710便は、
イリノイ州シカゴからスプリングフィールドを経由してカーボンデールへ向かう国内定期便だった。
事故当時、スプリングフィールドの天候は良かったが、
カーボンデール付近は雷雨だった。
経由地のスプリングフィールド空港に到着したのCDT20時05分で予定より約45分遅れていた。

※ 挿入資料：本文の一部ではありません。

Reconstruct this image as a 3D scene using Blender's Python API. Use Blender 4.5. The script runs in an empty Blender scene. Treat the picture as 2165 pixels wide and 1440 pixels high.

20時20分、710便はスプリングフィールド空港を離陸した。
その1分後、パイロットは軽度の電気的な問題があると報告し、
管制官は
3,000フィートを維持するよう指示した。
また、管制官は空港に引き返す必要があるか尋ねたが、
パイロットは引き返さない旨を伝えた。
副操縦士は「左の発電機は0Aで、右の発電機は27Aだがオンラインにならない」と機長に伝えた。
20時27分、
機長は有視界飛行での飛行を行うため
2,000フィートへの降下を要請した。
管制官は
2,000フィートではレーダー上で機影を確認できなくなるため、
この要請を却下した。
離陸の約20分後、
パイロットは機内の余分な照明を消してバッテリーにかかる負荷を減らそうとしたがバッテリーの消耗は続き、
最終的に飛行計器と無線機器が使用不能となった。
20時49分、管制官は周波数の変更をパイロットに求めたがこれが710便との最後の交信となった。
この2分後には管制官のレーダー上から機影が消失した。
20時52分、機長は
2,400フィートまでの降下を決断し、
副操縦士に高度の監視を頼んだ。
副操縦士は懐中電灯を用いてコックピット内を照らした。
710便の残骸はイリノイ州ピンクニーヴィルの北東11km地点の牧草地で発見された。
残骸は
0.5海里に渡って散乱していた。
事故により搭乗していた10人全員が死亡した。
警察に墜落事故の発生を通報したジョン・フィッシャーとその妻は建物の上空を旋回している音を聞き、
2度目に聞こえたときには閃光が見え、大きなノイズも聞こえたと話した。
現場で捜索に当たった現地の警察官は残骸は粉々になっており、
薄い金属板のようだったと話した。
エア・イリノイはパイロットが不時着を行おうとしていた可能性があると述べた。
機体は尾根に接触したため両主翼が脱落し、
胴体部の残骸は再び浮き上がって付近の池まで飛散した。
西暦1985年3月に
NTSBは最終報告書を発行し、
両発電機からの電力が失われたにもかかわらず機長が飛行を継続すると決定したことによって墜落が引き起こされたと結論づけた。
機長のこの決定は自身による心理的な影響を受けたためであり、
これが誤ったリスク評価とバッテリーの性能評価を招き、
飛行継続を決断させた。
また、航空会社が適切な訓練を実施せず、
FAAがこれを保証出来なかったことが事故要因としてあげられた。
これらは誤ったバッテリーの性能評価やパイロットが迅速な対応を取れなかったことに寄与したとされた。
この最終報告書を受けて
NTSBのパトリシア・A・ゴールドマン副会長は「訓練と監視についての項目を推定原因に含めると、事故の根本的な原因とそれに伴う教訓が曖昧になってしまう」との声明を出した。